The Cult of Individual Feeling

Striving for a better, higher, ideal state of being was at the heart of the Romantic movement. Everyday life seemed dull and meaningless; it could be transcended only through the free exercise of individual will and passion. The rule of feeling, unconstrained by convention, religion, or social taboo (or anyone else’s feelings, often enough) — this became the highest good. Emotional expression became the highest artistic goal. “Bohemians,” as they were disparagingly called at the time, proclaimed romantic love, led irregular lives, and wore odd clothes. We have the Romantics to thank for this familiar image of the artist, still around today.

These attitudes may be laid at the door of Jean-Jacques Rousseau — the same Enlightenment philosopher who had spoken up in the mid-eighteenth century for “natural” human feelings, as opposed to the artificial constraints imposed by society (see page 153). Hailed as the philosophical father of the French Revolution, Rousseau provided the Romantics with the ideal of individual, as well as political, freedom and fulfillment. We have also seen Rousseau as a proponent of a “natural” music, and indeed his own music was still being played at French revolutionary rallies and pageants.

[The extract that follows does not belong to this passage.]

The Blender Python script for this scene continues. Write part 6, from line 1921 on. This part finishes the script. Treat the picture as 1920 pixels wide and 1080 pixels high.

But there was more than philosophy behind the new attitudes. The Industrial Revolution had already begun its inexorable course, and increasingly as the nineteenth century went on, people felt their helplessness in the face of the factories, slag heaps, and inhumane working conditions of developing capitalism. The smokestacks of what William Blake called “these dark, Satanic mills” now loomed over the European landscape. There was an understandable element of escapism in Romantic striving.